### Challenge:
Please give back word for word the lines below, from the first one through the one with "SC.camera = cam".
__________
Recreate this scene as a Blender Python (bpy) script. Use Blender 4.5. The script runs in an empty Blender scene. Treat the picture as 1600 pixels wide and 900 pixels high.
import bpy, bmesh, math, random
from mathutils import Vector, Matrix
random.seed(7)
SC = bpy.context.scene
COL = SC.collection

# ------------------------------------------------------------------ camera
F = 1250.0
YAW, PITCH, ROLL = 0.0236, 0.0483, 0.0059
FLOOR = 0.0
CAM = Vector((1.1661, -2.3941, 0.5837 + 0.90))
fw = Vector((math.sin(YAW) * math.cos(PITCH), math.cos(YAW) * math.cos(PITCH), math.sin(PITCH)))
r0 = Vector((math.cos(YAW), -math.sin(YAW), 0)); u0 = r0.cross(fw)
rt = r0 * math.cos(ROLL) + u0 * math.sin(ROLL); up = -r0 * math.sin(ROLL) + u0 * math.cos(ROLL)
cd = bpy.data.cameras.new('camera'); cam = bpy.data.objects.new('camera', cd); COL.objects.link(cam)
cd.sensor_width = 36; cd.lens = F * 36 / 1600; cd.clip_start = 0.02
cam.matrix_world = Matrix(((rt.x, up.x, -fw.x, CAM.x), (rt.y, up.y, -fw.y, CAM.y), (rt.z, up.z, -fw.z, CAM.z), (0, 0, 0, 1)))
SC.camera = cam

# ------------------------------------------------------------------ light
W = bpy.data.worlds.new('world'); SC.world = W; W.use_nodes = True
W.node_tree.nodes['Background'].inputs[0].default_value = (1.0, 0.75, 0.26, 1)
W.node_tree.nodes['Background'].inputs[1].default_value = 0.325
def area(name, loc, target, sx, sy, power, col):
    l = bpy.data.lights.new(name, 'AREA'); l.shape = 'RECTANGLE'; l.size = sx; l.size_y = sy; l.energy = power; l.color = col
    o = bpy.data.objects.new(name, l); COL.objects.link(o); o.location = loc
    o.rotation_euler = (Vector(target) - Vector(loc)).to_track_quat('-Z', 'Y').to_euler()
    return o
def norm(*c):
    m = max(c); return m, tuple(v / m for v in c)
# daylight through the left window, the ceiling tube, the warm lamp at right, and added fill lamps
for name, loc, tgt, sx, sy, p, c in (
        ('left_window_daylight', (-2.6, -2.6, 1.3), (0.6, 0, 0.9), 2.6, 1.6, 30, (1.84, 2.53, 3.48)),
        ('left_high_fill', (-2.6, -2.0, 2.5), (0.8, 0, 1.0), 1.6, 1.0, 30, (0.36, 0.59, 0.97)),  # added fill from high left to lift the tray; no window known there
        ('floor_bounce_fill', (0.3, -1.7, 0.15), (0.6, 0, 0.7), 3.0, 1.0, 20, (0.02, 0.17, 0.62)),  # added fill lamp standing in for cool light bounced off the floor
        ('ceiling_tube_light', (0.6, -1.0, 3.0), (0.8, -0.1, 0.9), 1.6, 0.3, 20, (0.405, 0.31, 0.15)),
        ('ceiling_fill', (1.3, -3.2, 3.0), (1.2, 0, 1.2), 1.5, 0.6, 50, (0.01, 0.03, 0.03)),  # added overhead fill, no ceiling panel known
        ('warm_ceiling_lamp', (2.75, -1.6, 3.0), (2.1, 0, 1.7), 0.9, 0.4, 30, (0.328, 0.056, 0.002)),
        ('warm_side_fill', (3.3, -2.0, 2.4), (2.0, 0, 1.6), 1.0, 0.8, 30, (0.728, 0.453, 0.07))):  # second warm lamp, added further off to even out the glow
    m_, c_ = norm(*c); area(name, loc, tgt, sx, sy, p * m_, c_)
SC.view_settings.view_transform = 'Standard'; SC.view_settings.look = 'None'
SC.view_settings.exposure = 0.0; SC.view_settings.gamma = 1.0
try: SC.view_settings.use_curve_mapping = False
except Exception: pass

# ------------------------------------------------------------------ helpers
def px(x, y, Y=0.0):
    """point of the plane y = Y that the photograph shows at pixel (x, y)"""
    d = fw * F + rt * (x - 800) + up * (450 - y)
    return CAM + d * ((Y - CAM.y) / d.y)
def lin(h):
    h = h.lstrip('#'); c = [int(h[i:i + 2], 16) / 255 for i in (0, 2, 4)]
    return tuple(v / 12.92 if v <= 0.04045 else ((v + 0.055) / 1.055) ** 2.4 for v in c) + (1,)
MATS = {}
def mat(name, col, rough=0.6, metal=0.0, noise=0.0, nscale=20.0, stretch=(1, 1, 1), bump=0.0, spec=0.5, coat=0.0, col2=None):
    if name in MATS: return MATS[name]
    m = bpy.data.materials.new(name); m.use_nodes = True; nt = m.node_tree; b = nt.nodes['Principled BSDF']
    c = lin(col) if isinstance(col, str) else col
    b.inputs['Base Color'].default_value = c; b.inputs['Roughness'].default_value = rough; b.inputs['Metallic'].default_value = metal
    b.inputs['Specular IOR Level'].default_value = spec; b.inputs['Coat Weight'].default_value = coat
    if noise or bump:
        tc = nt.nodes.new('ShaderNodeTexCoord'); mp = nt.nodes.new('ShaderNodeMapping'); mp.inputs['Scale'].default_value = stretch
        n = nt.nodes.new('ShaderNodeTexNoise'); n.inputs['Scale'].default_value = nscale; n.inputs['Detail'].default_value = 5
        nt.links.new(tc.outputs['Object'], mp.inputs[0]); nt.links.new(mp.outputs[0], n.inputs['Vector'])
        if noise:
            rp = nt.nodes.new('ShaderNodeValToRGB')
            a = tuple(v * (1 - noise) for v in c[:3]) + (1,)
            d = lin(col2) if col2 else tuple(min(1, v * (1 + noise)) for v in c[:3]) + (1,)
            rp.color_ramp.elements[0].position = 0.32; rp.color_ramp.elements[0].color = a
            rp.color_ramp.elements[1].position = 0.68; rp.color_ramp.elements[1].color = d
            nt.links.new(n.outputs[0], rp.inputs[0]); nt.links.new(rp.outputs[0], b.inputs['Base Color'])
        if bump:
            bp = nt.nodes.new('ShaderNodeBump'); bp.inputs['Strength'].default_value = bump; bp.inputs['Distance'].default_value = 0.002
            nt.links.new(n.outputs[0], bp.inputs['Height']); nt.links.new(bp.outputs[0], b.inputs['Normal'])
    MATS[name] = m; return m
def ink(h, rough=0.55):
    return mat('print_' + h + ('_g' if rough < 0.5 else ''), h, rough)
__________
### Result:
Recreate this scene as a Blender Python (bpy) script. Use Blender 4.5. The script runs in an empty Blender scene. Treat the picture as 1600 pixels wide and 900 pixels high.
import bpy, bmesh, math, random
from mathutils import Vector, Matrix
random.seed(7)
SC = bpy.context.scene
COL = SC.collection

# ------------------------------------------------------------------ camera
F = 1250.0
YAW, PITCH, ROLL = 0.0236, 0.0483, 0.0059
FLOOR = 0.0
CAM = Vector((1.1661, -2.3941, 0.5837 + 0.90))
fw = Vector((math.sin(YAW) * math.cos(PITCH), math.cos(YAW) * math.cos(PITCH), math.sin(PITCH)))
r0 = Vector((math.cos(YAW), -math.sin(YAW), 0)); u0 = r0.cross(fw)
rt = r0 * math.cos(ROLL) + u0 * math.sin(ROLL); up = -r0 * math.sin(ROLL) + u0 * math.cos(ROLL)
cd = bpy.data.cameras.new('camera'); cam = bpy.data.objects.new('camera', cd); COL.objects.link(cam)
cd.sensor_width = 36; cd.lens = F * 36 / 1600; cd.clip_start = 0.02
cam.matrix_world = Matrix(((rt.x, up.x, -fw.x, CAM.x), (rt.y, up.y, -fw.y, CAM.y), (rt.z, up.z, -fw.z, CAM.z), (0, 0, 0, 1)))
SC.camera = cam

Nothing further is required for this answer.